● **Given instruction**
Begin with the first line and repeat exactly through the line containing "c = marching(540, 288, T, 11, 20, 300);"; leave every image out.

● **Supplied material**

====================

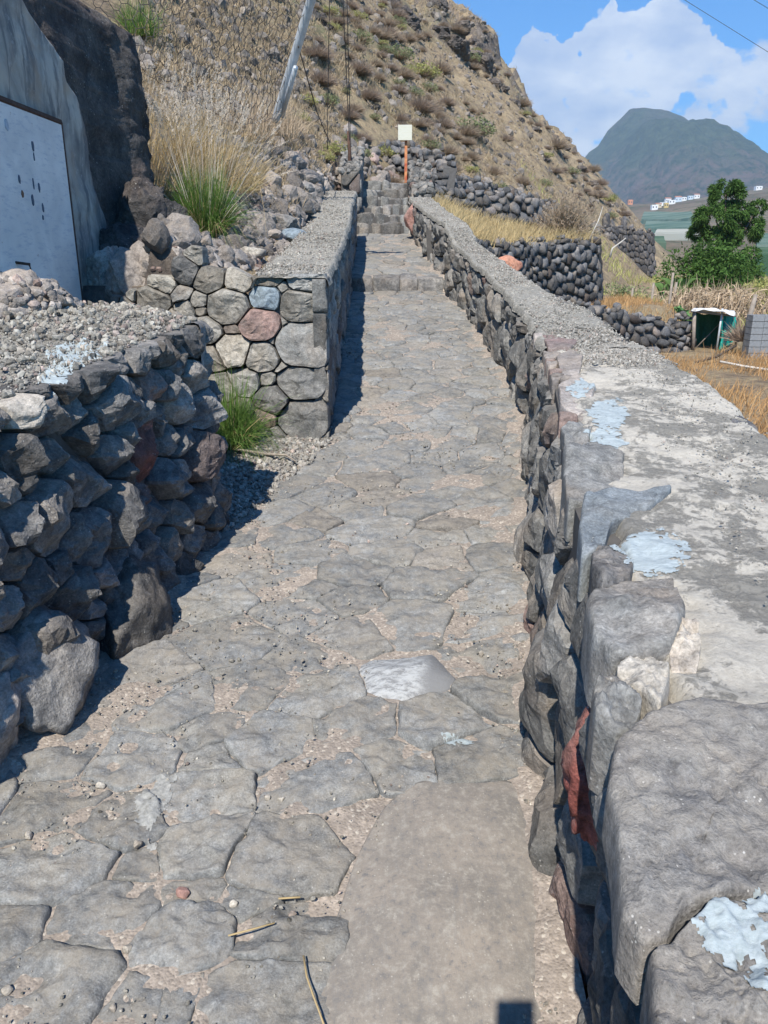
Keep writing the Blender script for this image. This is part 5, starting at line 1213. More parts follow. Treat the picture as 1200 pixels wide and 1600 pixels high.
M_crag = stone_mat('crag_rock', (.045, .04, .04), (.17, .145, .125), tint_at=1.2, vary=.25, bump=1.0, bdist=.2, fine=.2, warm=(.15, .12, .095), blotch_amt=.3, blotch=(.22, .19, .16))
for px, py, w_ in ((606, 6, 26), (622, 20, 26), (637, 34, 24), (650, 48, 20), (662, 60, 16), (692, 62, 22), (706, 72, 26), (722, 84, 26), (738, 94, 24), (752, 104, 24), (766, 112, 18), (715, 50, 22), (740, 72, 24), (760, 92, 20), (785, 140, 18), (800, 158, 16), (866, 216, 16), (880, 232, 14), (853, 252, 16), (836, 204, 14),
                   (486, 22, 18), (500, 36, 18), (514, 48, 14), (690, 20, 20), (675, 8, 18), (905, 262, 12), (925, 290, 12), (770, 130, 16), (560, 62, 10), (812, 188, 12), (950, 320, 9)):
    q = marching(px, py, T, 12, 122, 420)
    if q is None: continue
    z_ = w_ / 2 / FOC * q[1] * 1.15
    for e_ in range(2):
        V, F = free_rock(px + e_ * 7, 3, 12, .14, (z_ * rc.uniform(.7, 1.2), z_ * 1.2, z_ * rc.uniform(.55, .9))); cq = q + rc.normal(0, .35, 3) * z_ * (e_ > 0) + (0, z_ * .3, -z_ * .15)
        make('crag', V + cq, F, M_crag, crg, smooth=False, loc=cq)
c = marching(217, 60, T, 6.8, 20, 300)
if c is not None: grass_clump('green_reed_grass', c, 'green grass hanging over the shoulder of the outcrop', 500, 100, .8, .2, 431, .5, .9)
c = marching(540, 288, T, 11, 20, 300); grass_clump('dry_grass', c, 'pale dry grass at the foot of the cable stake', 0, 700, .55, .3, 433, .5, .6, 0, ms=L_yellow, width=.009)

def twig_dome(n, rad, h, seed, width, mat_leaf=False, upward=.7, inner=.25):
    r = np.random.RandomState(seed); d = r.normal(size=(n, 3)); d[:, 2] = np.abs(d[:, 2]) * upward + .12; d /= np.linalg.norm(d, axis=1)[:, None]
    rr_ = rad * r.uniform(.55, 1.05, n) * (1 + .22 * fbm(d * 1.7 + seed, 3, seed)); b = d * inner * rad * r.uniform(.2, 1.4, n)[:, None] + r.normal(0, .06 * rad, (n, 3)); b[:, 2] = np.abs(b[:, 2])
    tip = d * rr_[:, None] * (1, 1, h / rad) + r.normal(0, .05 * rad, (n, 3)); v = tip - b; L = np.linalg.norm(v, axis=1); v /= L[:, None]
    return blades(b, v, L, np.full(n, width) * r.uniform(.6, 1.4, n), np.zeros(n), seed + 1, 2)
def shrub_proto(n, rad, h, seed, width, mat, leafm=None):
    V, F, tp = twig_dome(n, rad, h, seed, width); o = make('twigs', V, F, mat); kids = [o.data]; bpy.data.objects.remove(o)
    if leafm:
        r = np.random.RandomState(seed + 5); k = 3; tips = np.repeat(tp, k, 0); d = r.normal(size=(len(tips), 3)); d[:, 2] = np.abs(d[:, 2]); d /= np.linalg.norm(d, axis=1)[:, None]
        V, F, _ = blades(tips, d, np.full(len(tips), .10 * rad), np.full(len(tips), .06 * rad), np.zeros(len(tips)), seed, 1); o = make('leaves', V, F, leafm); kids.append(o.data); bpy.data.objects.remove(o)
    return kids
protos = [shrub_proto(1500, 1, .8, 500 + k, .022, L_twig if k % 2 else L_twig2) for k in range(6)] + [shrub_proto(420, 1, .75, 520 + k, .03, L_twig, L_grey) for k in range(2)] + [shrub_proto(420, 1, .7, 530 + k, .03, L_twig, L_yg) for k in range(2)]
def put_shrub(c, s_, k, label, group=None, sq=1.0, rz=None):
    root = empty('hillside_shrub', c, label=label, cat='shrub', group=group); a = rnd.uniform(0, 6.28) if rz is None else rz
    root.rotation_euler = (0, 0, a); root.scale = (s_, s_, s_ * sq)
    for i, me in enumerate(protos[k]):
        o = bpy.data.objects.new(('twigs', 'leaves')[i], me); COL.objects.link(o); o.parent = root
    return root
r = np.random.RandomState(41); placed = []
far_lab = ['rounded dry brown shrub on the open hillside', 'domed straw brown shrub on the open hillside']
# the large dark domes in a band across the slope
for px, py, w_, k in ((500, 118, 62, 0), (576, 145, 52, 2), (622, 138, 40, 4), (655, 160, 60, 2), (692, 188, 44, 4), (545, 175, 46, 0), (588, 98, 30, 1), (532, 60, 40, 3), (700, 232, 44, 1), (735, 240, 40, 3), (625, 182, 34, 0), (668, 216, 30, 2), (770, 262, 40, 1), (560, 40, 24, 5),
                      (495, 60, 30, 1), (515, 155, 22, 6), (480, 160, 36, 8), (470, 185, 30, 8), (520, 230, 48, 9), (506, 245, 36, 8), (585, 185, 20, 6), (540, 148, 16, 6), (545, 215, 26, 6), (640, 150, 20, 1), (815, 280, 40, 1), (850, 283, 26, 7), (795, 300, 30, 5), (745, 288, 22, 9), (780, 292, 30, 7)):
    p_ = marching(px, py + w_ * .3, T, 8, 125, 420)
    if p_ is None: continue
    s_ = w_ / 2 / FOC * p_[1] * 1.02; q = (('yellow green' if k > 7 else 'grey green') if k > 5 else ('dark brown' if k % 2 == 0 else 'straw brown'))
    lb = {500: 'largest brown domed shrub, left of the hanging cables', 576: 'large brown shrub high above the steps', 622: 'brown shrub above and left of the sign', 655: 'broad brown shrub directly above the sign', 692: 'tall dark brown shrub up and right of the sign', 545: 'brown shrub just right of the cables',
          588: 'straw brown shrub higher than the other shrubs above the steps', 532: 'straw brown shrub near the frame top beside the cables', 700: 'straw brown shrub right of the sign panel', 735: 'straw brown shrub second right of the sign panel', 625: 'small brown shrub close behind the sign', 668: 'small brown shrub touching the sign on its right',
          770: 'brown shrub above the middle of the terrace wall', 560: 'little brown shrub at the frame top right of the cables', 495: 'small shrub at the frame top between post and cables', 515: 'small grey green shrub beside the cables', 480: 'yellow green shrub right of the silver post', 470: 'yellow green leafy shrub low beside the silver post',
          520: 'yellow green candelabra shrub left of the cable stake', 506: 'pale yellow green shrub at the top of the rubble bank', 585: 'small grey green shrub left of the sign', 540: 'tiny grey green shrub halfway up the cables', 5450: 'grey green shrub right of the stake top', 640: 'small brown shrub above the sign, left of the broad one',
          815: 'brown shrub above the right end of the terrace wall', 850: 'grey green shrub near the foot of the spur', 795: 'brown shrub just above the farthest terrace wall', 745: 'yellow green shrub low beside the curved wall', 780: 'grey green shrub on top of the farthest terrace wall'}[5450 if (px, py) == (545, 215) else px]
    put_shrub(p_, s_, k, lb, 'shrubs on the hillside'); placed.append((*p_[:2], s_)) if False else None
    placed.append((*p_[:2], s_))
tries = 0; cnt = 0
while cnt < 165 and tries < 9000:
    tries += 1; px = r.uniform(440, 985); py = r.uniform(-10, 360); p_ = marching(px, py, T, 14, 122, 260)
    if p_ is None or p_[1] < 17.5 or p_[0] > 30 or field(p_[0], p_[1]) > p_[2] - .25: continue
    if p_[1] < 26 and p_[0] > .2 + (p_[1] - 18) * .8: continue
    if fbm(P3(p_[0] * .16, p_[1] * .09), 3, 88)[0] < -.06: continue
    s_ = (.3 + .6 * r.rand() ** 1.6) * (.7 + p_[1] * .011)
    if any((p_[0] - a) ** 2 + (p_[1] - b) ** 2 < ((s_ + c_) * .85) ** 2 for a, b, c_ in placed): continue
    k = r.choice([0, 1, 2, 3, 4, 5, 6, 7, 8, 9], p=[.12, .2, .1, .2, .08, .14, .05, .04, .04, .03]); placed.append((*p_[:2], s_)); cnt += 1
    col_ = ('dark brown' if k % 2 == 0 else 'pale brown') if k < 6 else 'grey green leafy' if k < 8 else 'yellow green leafy'
    big_ = 'large ' if s_ > .62 * (.7 + p_[1] * .011) else 'small ' if s_ < .42 * (.7 + p_[1] * .011) else 'medium '
    zone = 'left of the hanging cables' if px < 515 else 'between the cables and the sign' if px < 615 and py > 110 else 'high on the slope above the steps' if px < 640 else 'up the slope right of the sign' if px < 740 and py > 130 else 'near the dark crags of the crest' if py < 130 else 'above the terrace walls' if px < 850 else 'on the foot of the spur'
    lb = f'{big_}{col_} shrub on the hillside, {zone}'
    put_shrub(p_, s_, k, lb, lb.replace('shrub', 'shrubs'), r.uniform(.7, 1.05))
# dry grass tufts and stones all over the slope
px = r.uniform(225, 1010, 12000); py = r.uniform(-30, 375, 12000); RR = np.array([ray(a, b) for a, b in zip(px, py)]); ds = 8 + 115 * np.linspace(0, 1, 170) ** 1.5
tt = ds[None, :] / RR[:, 1:2]; HH = Tm(tt * RR[:, :1], np.broadcast_to(ds, tt.shape)); hit = HH >= EYE + tt * RR[:, 2:3]; kk = hit.argmax(1); ok = hit.any(1) & (kk > 0)
pos = np.stack([tt[np.arange(len(kk)), kk] * RR[:, 0], ds[kk]], 1)[ok] ; pos += r.normal(0, .012, pos.shape) * pos[:, 1:2]; zt = Tm(pos[:, 0], pos[:, 1]); pos = np.column_stack([pos, zt]); pos = pos[(pos[:, 1] > 9) & (zt > field(pos[:, 0], pos[:, 1]) + .25) & ~((pos[:, 1] < 22) & (pos[:, 0] > -1.0 - (pos[:, 1] - 14) * 0.0)) & (pos[:, 1] < 119)]
nrk = len(pos) // 3; rk = pos[:nrk]; gr = pos[nrk:]
V, F = scatter(rk, (.05 + .16 * r.rand(nrk) ** 2.5) * (.5 + rk[:, 1] * .02), 0, 10, 44, .8, K=7); M_hrock = stone_mat('hill_rock', (.10, .09, .085), (.24, .21, .18), tint_at=1.2, vary=.4, bump=.6, fine=.4, bdist=.05)
tag(make('hillside_rocks', V, F, M_hrock, smooth=False), kind='stuff')
m_ = 14; gp = np.repeat(gr, m_, 0); sc_ = np.repeat(.35 + gr[:, 1] * .012, m_); gp = gp + r.normal(0, .09, gp.shape) * sc_[:, None] * (1, 1, .2); d = np.stack([r.normal(0, .5, len(gp)), r.normal(0, .5, len(gp)), np.ones(len(gp))], 1); d /= np.linalg.norm(d, axis=1)[:, None]
V, F, _ = blades(gp - (0, 0, .03), d, r.uniform(.25, .6, len(gp)) * sc_ * .7, .010 + .016 * sc_, np.full(len(gp), .2), 45, 1); tag(make('hillside_dry_grass', V, F, leaf_mat('hill_dry_grass', (.34, .265, .175), (.50, .40, .27), .25)), kind='stuff')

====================

● **The answer**
Keep writing the Blender script for this image. This is part 5, starting at line 1213. More parts follow. Treat the picture as 1200 pixels wide and 1600 pixels high.
M_crag = stone_mat('crag_rock', (.045, .04, .04), (.17, .145, .125), tint_at=1.2, vary=.25, bump=1.0, bdist=.2, fine=.2, warm=(.15, .12, .095), blotch_amt=.3, blotch=(.22, .19, .16))
for px, py, w_ in ((606, 6, 26), (622, 20, 26), (637, 34, 24), (650, 48, 20), (662, 60, 16), (692, 62, 22), (706, 72, 26), (722, 84, 26), (738, 94, 24), (752, 104, 24), (766, 112, 18), (715, 50, 22), (740, 72, 24), (760, 92, 20), (785, 140, 18), (800, 158, 16), (866, 216, 16), (880, 232, 14), (853, 252, 16), (836, 204, 14),
                   (486, 22, 18), (500, 36, 18), (514, 48, 14), (690, 20, 20), (675, 8, 18), (905, 262, 12), (925, 290, 12), (770, 130, 16), (560, 62, 10), (812, 188, 12), (950, 320, 9)):
    q = marching(px, py, T, 12, 122, 420)
    if q is None: continue
    z_ = w_ / 2 / FOC * q[1] * 1.15
    for e_ in range(2):
        V, F = free_rock(px + e_ * 7, 3, 12, .14, (z_ * rc.uniform(.7, 1.2), z_ * 1.2, z_ * rc.uniform(.55, .9))); cq = q + rc.normal(0, .35, 3) * z_ * (e_ > 0) + (0, z_ * .3, -z_ * .15)
        make('crag', V + cq, F, M_crag, crg, smooth=False, loc=cq)
c = marching(217, 60, T, 6.8, 20, 300)
if c is not None: grass_clump('green_reed_grass', c, 'green grass hanging over the shoulder of the outcrop', 500, 100, .8, .2, 431, .5, .9)
c = marching(540, 288, T, 11, 20, 300); grass_clump('dry_grass', c, 'pale dry grass at the foot of the cable stake', 0, 700, .55, .3, 433, .5, .6, 0, ms=L_yellow, width=.009)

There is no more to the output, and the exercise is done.